When Debit Is the Best Option

  • If the other party needs to be paid immediately. Since debit transactions are handled almost instantaneously, they're also the fastest method of payment. If you're swiping your card and speed is an issue, debit is the best option.
  • When you've automated your finances and are on a budget. The beauty of automating your finances is that you can carry a debit card that's specifically for your personal or luxury purchases. You can use it as much as you like, as long as you're within your budget, and if you go out of your budget, that's it-the card won't work anymore. Bright side: you won't incur overdraft fees, and you won't pay interest on the drinks you had at the bar on Friday night, which overall will keep you better financial health.
  • If you're watching your finances, or recovering from poor money management habits. Credit cards aren't for everyone. They're a tool-a powerful tool-but like any tool, they're good for some people and bad for others. If you have a hard time managing your money or living within your means, you may be better off leaving the credit card at home entirely and finding a bank that offers a zero liability policy on your debit account, so you're protected from fraudulent transactions. That way you can budget, spend only what you have, and still be protected in case someone steals your card number and PIN.
  • If you want the best exchange rate on foreign currency. Credit cards can be better for flat transactions abroad, but if you need actual currency in a country that's not your own, your best bet is to use your debit card and hit the ATM. When you do, you generally get the ""wholesale"" exchange rate, which is reserved for interbank purchases, and superior to the exchange rate you'd get on your account statement if you just swiped your plastic.

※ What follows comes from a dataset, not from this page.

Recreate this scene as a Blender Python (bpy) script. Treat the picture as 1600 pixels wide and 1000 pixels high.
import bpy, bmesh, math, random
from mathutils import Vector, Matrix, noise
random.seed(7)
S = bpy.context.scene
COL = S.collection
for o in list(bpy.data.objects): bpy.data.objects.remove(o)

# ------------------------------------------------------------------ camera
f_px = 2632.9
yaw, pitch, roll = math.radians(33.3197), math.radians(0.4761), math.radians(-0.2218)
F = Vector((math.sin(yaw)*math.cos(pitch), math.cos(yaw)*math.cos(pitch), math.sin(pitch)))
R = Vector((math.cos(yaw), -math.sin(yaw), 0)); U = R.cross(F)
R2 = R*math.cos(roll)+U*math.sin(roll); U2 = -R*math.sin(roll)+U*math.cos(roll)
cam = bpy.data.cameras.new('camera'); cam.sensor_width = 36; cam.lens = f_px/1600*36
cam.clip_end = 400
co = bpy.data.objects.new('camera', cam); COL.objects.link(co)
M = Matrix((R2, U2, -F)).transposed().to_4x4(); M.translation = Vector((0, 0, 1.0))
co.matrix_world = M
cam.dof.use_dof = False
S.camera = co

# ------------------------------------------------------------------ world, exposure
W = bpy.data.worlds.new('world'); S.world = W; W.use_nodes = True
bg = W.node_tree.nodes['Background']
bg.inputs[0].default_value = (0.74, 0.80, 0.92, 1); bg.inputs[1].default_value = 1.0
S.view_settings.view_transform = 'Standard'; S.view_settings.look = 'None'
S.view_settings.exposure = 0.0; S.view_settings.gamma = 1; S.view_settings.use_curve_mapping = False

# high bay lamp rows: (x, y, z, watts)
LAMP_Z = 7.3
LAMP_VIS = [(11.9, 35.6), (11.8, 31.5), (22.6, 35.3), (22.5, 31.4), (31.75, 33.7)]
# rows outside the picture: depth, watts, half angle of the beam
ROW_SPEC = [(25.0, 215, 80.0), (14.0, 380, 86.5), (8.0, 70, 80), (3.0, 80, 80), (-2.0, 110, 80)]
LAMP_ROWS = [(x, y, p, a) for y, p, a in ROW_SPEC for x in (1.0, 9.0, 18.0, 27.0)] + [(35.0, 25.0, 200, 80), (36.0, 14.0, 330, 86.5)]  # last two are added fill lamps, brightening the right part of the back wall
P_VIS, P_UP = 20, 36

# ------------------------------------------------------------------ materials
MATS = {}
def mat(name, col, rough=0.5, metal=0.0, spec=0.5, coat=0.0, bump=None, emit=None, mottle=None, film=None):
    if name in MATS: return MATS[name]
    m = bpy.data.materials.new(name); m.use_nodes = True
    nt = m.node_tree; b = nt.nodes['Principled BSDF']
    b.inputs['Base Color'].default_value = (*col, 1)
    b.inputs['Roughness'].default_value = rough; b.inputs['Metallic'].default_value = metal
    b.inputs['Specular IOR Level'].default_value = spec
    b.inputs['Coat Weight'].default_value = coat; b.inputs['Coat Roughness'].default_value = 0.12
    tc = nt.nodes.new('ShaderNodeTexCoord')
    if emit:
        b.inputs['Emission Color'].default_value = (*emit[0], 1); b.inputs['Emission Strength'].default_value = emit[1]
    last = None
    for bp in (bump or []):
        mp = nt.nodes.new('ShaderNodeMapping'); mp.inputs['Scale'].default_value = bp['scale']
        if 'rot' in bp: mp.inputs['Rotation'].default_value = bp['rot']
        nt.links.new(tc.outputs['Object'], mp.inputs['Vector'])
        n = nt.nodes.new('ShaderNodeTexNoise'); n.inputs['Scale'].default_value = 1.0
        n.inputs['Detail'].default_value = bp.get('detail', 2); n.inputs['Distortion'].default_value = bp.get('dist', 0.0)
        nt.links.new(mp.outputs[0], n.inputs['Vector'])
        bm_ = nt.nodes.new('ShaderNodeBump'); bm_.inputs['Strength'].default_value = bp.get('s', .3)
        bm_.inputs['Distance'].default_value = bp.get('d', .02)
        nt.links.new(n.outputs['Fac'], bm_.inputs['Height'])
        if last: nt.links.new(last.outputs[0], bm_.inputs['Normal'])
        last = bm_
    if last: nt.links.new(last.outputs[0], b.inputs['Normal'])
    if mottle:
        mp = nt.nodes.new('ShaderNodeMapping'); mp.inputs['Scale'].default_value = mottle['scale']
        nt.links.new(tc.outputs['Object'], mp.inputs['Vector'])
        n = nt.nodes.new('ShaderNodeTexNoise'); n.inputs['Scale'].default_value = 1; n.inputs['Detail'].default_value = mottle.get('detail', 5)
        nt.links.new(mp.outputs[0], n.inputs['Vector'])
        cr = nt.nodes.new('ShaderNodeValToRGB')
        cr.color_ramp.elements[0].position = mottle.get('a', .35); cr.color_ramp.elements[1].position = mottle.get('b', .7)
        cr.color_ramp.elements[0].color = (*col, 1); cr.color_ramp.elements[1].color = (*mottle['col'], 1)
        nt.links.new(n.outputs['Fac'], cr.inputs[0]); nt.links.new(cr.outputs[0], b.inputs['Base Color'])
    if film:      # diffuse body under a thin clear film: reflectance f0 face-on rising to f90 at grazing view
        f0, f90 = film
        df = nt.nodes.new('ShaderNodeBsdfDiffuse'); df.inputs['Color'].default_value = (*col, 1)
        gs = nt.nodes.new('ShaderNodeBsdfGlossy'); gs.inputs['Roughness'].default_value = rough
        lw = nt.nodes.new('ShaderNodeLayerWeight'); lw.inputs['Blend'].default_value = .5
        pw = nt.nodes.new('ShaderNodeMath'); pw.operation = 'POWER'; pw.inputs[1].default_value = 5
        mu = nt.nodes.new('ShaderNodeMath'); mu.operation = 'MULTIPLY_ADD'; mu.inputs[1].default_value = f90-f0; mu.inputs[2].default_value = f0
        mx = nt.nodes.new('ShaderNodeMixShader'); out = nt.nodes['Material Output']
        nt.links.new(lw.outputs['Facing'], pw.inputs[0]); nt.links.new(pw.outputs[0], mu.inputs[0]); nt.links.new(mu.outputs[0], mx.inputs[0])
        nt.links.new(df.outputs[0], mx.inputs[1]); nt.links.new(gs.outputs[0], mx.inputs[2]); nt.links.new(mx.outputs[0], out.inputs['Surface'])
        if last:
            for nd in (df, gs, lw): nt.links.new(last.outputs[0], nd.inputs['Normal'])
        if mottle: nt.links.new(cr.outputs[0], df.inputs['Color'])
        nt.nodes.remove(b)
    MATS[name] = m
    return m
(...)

We have to point out again that since debit is essentially the same as cash, you have to check with your bank to make sure you have anti-fraud protection, and any transactions you don't authorize or want to dispute will be refunded to you. Many banks only offer zero liability policies if you swipe your debit card like credit-if you don't, it's same as cash, and if you're double-billed for example, you have to contact the retailer to get it straightened out (which can suck if you were traveling or the retailer was a bar or restaurant), or file a lengthy dispute-during which you're out the money you're arguing over.


Depending on the circumstances, credit can be a much more powerful and flexible option than debit. You're protected from identity theft, your purchases can be protected from defects and failures, and disputes are handled quickly without you having to pay up just to get your money back. However, credit cards are still credit, and you're in debt for the purchases you make. You pay interest on them, and not being able to handle your credit wisely can lead to serious financial problems. Sometimes it can be better to not spend at all unless you have the money to spend-in which case debit (and cash) are better options.

In either case, choose the option that's best for you in the situation's we've described. Think carefully about how you manage your money, and how well you handle credit. The answer for you may not be the answer for someone else-but at least you'll know the answer.